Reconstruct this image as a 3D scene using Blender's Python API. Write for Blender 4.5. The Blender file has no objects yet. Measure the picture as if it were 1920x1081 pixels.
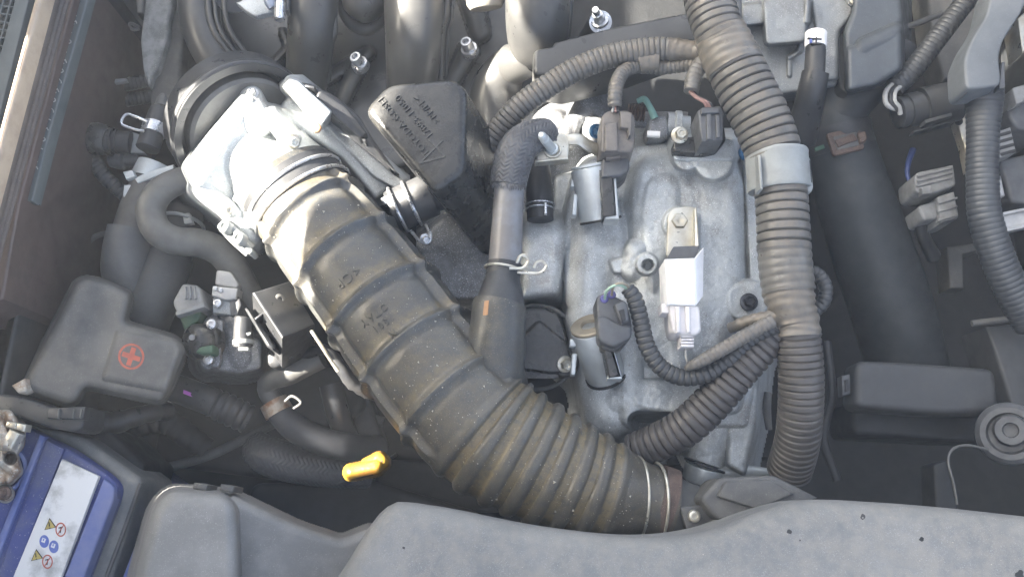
import bpy, math, random
import numpy as np
from mathutils import Vector, Matrix
from mathutils.bvhtree import BVHTree
random.seed(4); np.random.seed(4)
S = bpy.context.scene
COL = S.collection
# ---------------------------------------------------------------- camera, world, sun, exposure
TILT = math.radians(14); D = 0.61; TH = math.tan(math.radians(30))
cam = bpy.data.cameras.new('camera'); camo = bpy.data.objects.new('camera', cam); COL.objects.link(camo)
camo.location = (0, -D*math.sin(TILT), D*math.cos(TILT)); camo.rotation_euler = (TILT, 0, 0)
cam.sensor_fit = 'HORIZONTAL'; cam.angle = math.radians(60); cam.clip_start = 0.01; cam.clip_end = 50
S.camera = camo
SUN_EL = math.radians(36); SUN_AZ = math.radians(172)      # direction the light comes from, from +X towards +Y
Ld = Vector((math.cos(SUN_EL)*math.cos(SUN_AZ), math.cos(SUN_EL)*math.sin(SUN_AZ), math.sin(SUN_EL)))
w = bpy.data.worlds.new('World'); S.world = w; w.use_nodes = True
nt = w.node_tree; bg = nt.nodes['Background']; sky = nt.nodes.new('ShaderNodeTexSky')
sky.sky_type = 'NISHITA'; sky.sun_disc = False; sky.sun_elevation = SUN_EL
sky.sun_rotation = math.atan2(Ld.x, Ld.y); sky.air_density = 0.40; sky.dust_density = 4.5; sky.ozone_density = 0.3
tint = nt.nodes.new('ShaderNodeMix'); tint.data_type = 'RGBA'; tint.blend_type = 'MULTIPLY'; tint.inputs[0].default_value = 1
tint.inputs[7].default_value = (.985, 1.03, .96, 1)      # the camera's white balance for shade
nt.links.new(sky.outputs[0], tint.inputs[6]); nt.links.new(tint.outputs[2], bg.inputs[0]); bg.inputs[1].default_value = 0.077
sl = bpy.data.lights.new('sun', 'SUN'); sl.energy = 5; sl.angle = math.radians(0.5); sl.color = (1, .93, .82)
so = bpy.data.objects.new('sun', sl); COL.objects.link(so); so.rotation_euler = Ld.to_track_quat('Z', 'Y').to_euler()
so.location = (-1.2, 0.2, 1.2)
S.view_settings.view_transform = 'Standard'; S.view_settings.look = 'None'; S.view_settings.gamma = 1
S.view_settings.exposure = 3.88
S.cycles.use_denoising = True
# ---------------------------------------------------------------- placement
C0 = np.array(camo.location); ct, st = math.cos(TILT), math.sin(TILT)
def P(px, py, z):
    """point of the bay at height z (mm) seen at this place of the photograph"""
    nx = (px-960)/960*TH; ny = (540.5-py)/960*TH
    d = np.array((nx, ny*ct+st, ny*st-ct)); t = (z*.001-C0[2])/d[2]
    return C0+d*t
def PA(X, Y, Z):
    nx = (X-960)/960*TH; ny = (540.5-Y)/960*TH
    dy = ny*ct+st; dz = ny*st-ct; t = (Z*.001-C0[2])/dz
    return np.stack((nx*t, C0[1]+dy*t, C0[2]+dz*t), -1)
def sc(p):
    """metres per photo pixel near p"""
    v = np.asarray(p)-C0; return (v[1]*st-v[2]*ct)*TH/960
K = 0.365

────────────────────

** YOUR TASK **
Copy every line of the data exactly as written, excluding the pictures.

** EXERCISE OUTPUT **
Reconstruct this image as a 3D scene using Blender's Python API. Write for Blender 4.5. The Blender file has no objects yet. Measure the picture as if it were 1920x1081 pixels.
import bpy, math, random
import numpy as np
from mathutils import Vector, Matrix
from mathutils.bvhtree import BVHTree
random.seed(4); np.random.seed(4)
S = bpy.context.scene
COL = S.collection
# ---------------------------------------------------------------- camera, world, sun, exposure
TILT = math.radians(14); D = 0.61; TH = math.tan(math.radians(30))
cam = bpy.data.cameras.new('camera'); camo = bpy.data.objects.new('camera', cam); COL.objects.link(camo)
camo.location = (0, -D*math.sin(TILT), D*math.cos(TILT)); camo.rotation_euler = (TILT, 0, 0)
cam.sensor_fit = 'HORIZONTAL'; cam.angle = math.radians(60); cam.clip_start = 0.01; cam.clip_end = 50
S.camera = camo
SUN_EL = math.radians(36); SUN_AZ = math.radians(172)      # direction the light comes from, from +X towards +Y
Ld = Vector((math.cos(SUN_EL)*math.cos(SUN_AZ), math.cos(SUN_EL)*math.sin(SUN_AZ), math.sin(SUN_EL)))
w = bpy.data.worlds.new('World'); S.world = w; w.use_nodes = True
nt = w.node_tree; bg = nt.nodes['Background']; sky = nt.nodes.new('ShaderNodeTexSky')
sky.sky_type = 'NISHITA'; sky.sun_disc = False; sky.sun_elevation = SUN_EL
sky.sun_rotation = math.atan2(Ld.x, Ld.y); sky.air_density = 0.40; sky.dust_density = 4.5; sky.ozone_density = 0.3
tint = nt.nodes.new('ShaderNodeMix'); tint.data_type = 'RGBA'; tint.blend_type = 'MULTIPLY'; tint.inputs[0].default_value = 1
tint.inputs[7].default_value = (.985, 1.03, .96, 1)      # the camera's white balance for shade
nt.links.new(sky.outputs[0], tint.inputs[6]); nt.links.new(tint.outputs[2], bg.inputs[0]); bg.inputs[1].default_value = 0.077
sl = bpy.data.lights.new('sun', 'SUN'); sl.energy = 5; sl.angle = math.radians(0.5); sl.color = (1, .93, .82)
so = bpy.data.objects.new('sun', sl); COL.objects.link(so); so.rotation_euler = Ld.to_track_quat('Z', 'Y').to_euler()
so.location = (-1.2, 0.2, 1.2)
S.view_settings.view_transform = 'Standard'; S.view_settings.look = 'None'; S.view_settings.gamma = 1
S.view_settings.exposure = 3.88
S.cycles.use_denoising = True
# ---------------------------------------------------------------- placement
C0 = np.array(camo.location); ct, st = math.cos(TILT), math.sin(TILT)
def P(px, py, z):
    """point of the bay at height z (mm) seen at this place of the photograph"""
    nx = (px-960)/960*TH; ny = (540.5-py)/960*TH
    d = np.array((nx, ny*ct+st, ny*st-ct)); t = (z*.001-C0[2])/d[2]
    return C0+d*t
def PA(X, Y, Z):
    nx = (X-960)/960*TH; ny = (540.5-Y)/960*TH
    dy = ny*ct+st; dz = ny*st-ct; t = (Z*.001-C0[2])/dz
    return np.stack((nx*t, C0[1]+dy*t, C0[2]+dz*t), -1)
def sc(p):
    """metres per photo pixel near p"""
    v = np.asarray(p)-C0; return (v[1]*st-v[2]*ct)*TH/960
K = 0.365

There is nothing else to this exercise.